As a small church in Gilbert, Arizona, each week Good News Community Church rents space in a temporary location and uses small, temporary signs to invite and direct the community to those services.

While the Town of Gilbert’s sign code broadly permitted a dizzying array of political, ideological, and other types of signs, it severely restricted signs inviting people to a church’s services. These restrictions imposed strict limits on the size, location, number, and duration of the church’s signs. Under the code, political signs could be up to 32 square feet and displayed for 5 months, but church signs could only be 6 feet and displayed for a mere 12 hours prior to the service and 1 hour afterwards.

This meant that the church couldn't put up its signs until 9:00 p.m. because its services were at 9:00 a.m. on Sundays. Therefore, not only were the church’s signs hard to read because they were so small, it was also dark outside for much of the time they were up. It also meant that after the church service, Pastor Reed had to choose between picking up his signs to avoid enforcement of the code or ministering to his congregation and facing punishment from the Town of Gilbert, which included fines or even jail time.

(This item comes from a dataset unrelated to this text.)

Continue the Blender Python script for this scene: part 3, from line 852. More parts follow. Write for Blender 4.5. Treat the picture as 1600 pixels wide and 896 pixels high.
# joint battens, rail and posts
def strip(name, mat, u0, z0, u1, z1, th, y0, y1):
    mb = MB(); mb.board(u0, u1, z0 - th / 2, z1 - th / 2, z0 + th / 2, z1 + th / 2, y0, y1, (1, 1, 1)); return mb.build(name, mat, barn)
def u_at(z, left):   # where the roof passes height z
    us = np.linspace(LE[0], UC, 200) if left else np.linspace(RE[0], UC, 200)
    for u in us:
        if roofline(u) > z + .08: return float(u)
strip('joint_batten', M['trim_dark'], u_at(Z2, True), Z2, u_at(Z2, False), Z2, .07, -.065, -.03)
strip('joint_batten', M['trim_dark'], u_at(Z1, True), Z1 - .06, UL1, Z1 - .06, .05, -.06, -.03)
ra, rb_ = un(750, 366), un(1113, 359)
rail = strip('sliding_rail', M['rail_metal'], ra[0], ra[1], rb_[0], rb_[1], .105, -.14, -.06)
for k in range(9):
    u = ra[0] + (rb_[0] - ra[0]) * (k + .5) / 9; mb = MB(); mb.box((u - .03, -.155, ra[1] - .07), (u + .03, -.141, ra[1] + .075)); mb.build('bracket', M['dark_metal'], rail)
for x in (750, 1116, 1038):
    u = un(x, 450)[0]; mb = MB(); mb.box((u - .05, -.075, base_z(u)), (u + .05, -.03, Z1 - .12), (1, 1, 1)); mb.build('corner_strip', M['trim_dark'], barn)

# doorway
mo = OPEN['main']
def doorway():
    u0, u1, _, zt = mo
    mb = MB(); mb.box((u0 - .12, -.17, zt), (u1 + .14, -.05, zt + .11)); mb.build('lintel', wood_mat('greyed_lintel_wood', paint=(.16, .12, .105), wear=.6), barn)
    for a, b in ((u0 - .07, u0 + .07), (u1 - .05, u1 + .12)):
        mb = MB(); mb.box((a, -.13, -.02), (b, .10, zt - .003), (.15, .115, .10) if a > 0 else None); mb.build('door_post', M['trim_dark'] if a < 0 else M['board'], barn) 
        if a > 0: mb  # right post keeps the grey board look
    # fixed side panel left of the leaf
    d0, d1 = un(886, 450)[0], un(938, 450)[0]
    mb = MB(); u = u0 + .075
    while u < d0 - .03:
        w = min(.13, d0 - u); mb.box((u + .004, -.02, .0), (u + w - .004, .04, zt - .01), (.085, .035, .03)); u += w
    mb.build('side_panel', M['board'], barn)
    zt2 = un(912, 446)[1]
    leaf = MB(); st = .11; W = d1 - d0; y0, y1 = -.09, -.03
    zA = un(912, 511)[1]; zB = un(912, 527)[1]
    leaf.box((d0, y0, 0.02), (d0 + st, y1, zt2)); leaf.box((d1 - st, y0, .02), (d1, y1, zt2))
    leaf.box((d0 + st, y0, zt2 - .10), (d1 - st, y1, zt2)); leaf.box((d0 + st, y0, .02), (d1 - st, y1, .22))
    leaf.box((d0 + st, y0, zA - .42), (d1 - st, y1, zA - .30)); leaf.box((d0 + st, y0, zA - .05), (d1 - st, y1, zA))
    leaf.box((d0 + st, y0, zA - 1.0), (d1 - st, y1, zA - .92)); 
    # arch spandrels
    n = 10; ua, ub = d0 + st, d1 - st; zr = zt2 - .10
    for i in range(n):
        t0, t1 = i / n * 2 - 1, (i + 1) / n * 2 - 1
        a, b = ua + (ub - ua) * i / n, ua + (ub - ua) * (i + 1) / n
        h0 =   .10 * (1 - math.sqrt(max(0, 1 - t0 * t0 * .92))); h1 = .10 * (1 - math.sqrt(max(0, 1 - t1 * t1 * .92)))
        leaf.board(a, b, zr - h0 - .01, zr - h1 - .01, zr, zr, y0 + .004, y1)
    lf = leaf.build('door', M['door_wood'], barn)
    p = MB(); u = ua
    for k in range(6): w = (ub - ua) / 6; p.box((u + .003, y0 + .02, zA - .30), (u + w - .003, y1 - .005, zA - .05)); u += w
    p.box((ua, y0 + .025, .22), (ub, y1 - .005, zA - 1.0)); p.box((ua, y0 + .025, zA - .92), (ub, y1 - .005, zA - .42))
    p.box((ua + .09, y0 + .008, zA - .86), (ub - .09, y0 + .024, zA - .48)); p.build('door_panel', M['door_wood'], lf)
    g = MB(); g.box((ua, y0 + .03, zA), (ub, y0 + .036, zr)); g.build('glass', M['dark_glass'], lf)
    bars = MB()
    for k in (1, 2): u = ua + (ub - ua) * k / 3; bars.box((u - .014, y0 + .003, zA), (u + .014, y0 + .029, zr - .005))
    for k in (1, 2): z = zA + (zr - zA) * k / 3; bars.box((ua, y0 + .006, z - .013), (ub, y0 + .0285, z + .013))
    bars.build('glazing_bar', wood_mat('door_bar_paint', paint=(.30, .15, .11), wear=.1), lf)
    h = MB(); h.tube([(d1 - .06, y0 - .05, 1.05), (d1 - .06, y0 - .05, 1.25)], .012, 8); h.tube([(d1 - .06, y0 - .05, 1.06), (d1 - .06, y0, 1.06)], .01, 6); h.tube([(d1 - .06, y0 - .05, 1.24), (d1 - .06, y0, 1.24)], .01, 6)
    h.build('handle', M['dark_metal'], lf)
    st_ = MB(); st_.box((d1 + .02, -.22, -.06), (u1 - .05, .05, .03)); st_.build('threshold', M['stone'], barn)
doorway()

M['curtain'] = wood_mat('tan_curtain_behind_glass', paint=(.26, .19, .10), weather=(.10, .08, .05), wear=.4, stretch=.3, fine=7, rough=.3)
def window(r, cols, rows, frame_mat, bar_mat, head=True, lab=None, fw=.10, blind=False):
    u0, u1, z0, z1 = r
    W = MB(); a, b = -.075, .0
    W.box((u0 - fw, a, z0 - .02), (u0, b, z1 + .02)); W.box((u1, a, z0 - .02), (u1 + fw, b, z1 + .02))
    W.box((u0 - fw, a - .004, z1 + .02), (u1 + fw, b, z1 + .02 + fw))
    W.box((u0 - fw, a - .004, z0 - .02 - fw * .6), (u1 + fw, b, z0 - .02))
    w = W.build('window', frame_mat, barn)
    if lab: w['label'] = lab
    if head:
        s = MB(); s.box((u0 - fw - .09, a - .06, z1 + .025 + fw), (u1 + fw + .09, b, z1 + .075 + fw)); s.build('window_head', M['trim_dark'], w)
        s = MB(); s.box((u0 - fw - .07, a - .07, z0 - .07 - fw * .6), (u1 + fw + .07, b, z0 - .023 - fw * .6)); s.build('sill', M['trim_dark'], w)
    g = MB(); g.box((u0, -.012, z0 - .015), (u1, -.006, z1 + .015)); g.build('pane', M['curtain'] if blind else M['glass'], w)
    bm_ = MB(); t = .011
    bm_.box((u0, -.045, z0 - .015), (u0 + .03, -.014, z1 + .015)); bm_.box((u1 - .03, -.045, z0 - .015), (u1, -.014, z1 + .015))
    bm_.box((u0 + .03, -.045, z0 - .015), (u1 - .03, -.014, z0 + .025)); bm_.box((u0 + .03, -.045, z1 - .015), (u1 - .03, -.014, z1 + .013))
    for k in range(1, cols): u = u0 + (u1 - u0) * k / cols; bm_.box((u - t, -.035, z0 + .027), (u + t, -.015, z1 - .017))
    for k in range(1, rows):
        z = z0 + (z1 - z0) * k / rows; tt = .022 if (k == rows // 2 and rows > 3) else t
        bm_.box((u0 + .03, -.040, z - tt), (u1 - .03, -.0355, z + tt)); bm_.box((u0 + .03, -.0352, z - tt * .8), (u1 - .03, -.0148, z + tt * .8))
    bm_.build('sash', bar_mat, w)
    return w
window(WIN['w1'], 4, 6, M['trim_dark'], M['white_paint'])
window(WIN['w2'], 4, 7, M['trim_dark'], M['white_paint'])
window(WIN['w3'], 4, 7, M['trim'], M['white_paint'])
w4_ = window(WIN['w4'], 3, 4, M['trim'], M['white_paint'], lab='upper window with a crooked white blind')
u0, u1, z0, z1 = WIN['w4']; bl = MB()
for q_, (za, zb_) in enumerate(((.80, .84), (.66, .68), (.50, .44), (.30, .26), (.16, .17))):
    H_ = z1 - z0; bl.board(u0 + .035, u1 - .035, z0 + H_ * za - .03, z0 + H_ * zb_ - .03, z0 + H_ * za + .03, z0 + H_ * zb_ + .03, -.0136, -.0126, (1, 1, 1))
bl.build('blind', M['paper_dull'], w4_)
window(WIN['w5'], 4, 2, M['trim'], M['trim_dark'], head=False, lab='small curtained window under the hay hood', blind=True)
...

ADF Senior Counsel David Cortman argued to the Supreme Court that restricting signs based on their content is discrimination and violates free speech protections granted by the First Amendment. The Court ruled in favor of Pastor Reed in a landmark decision, finding that the town's sign code is indeed content discrimination. While the town tried to justify its actions on the basis of aesthetics and safety, this argument failed because they restricted signs like Pastor Reed's but not others.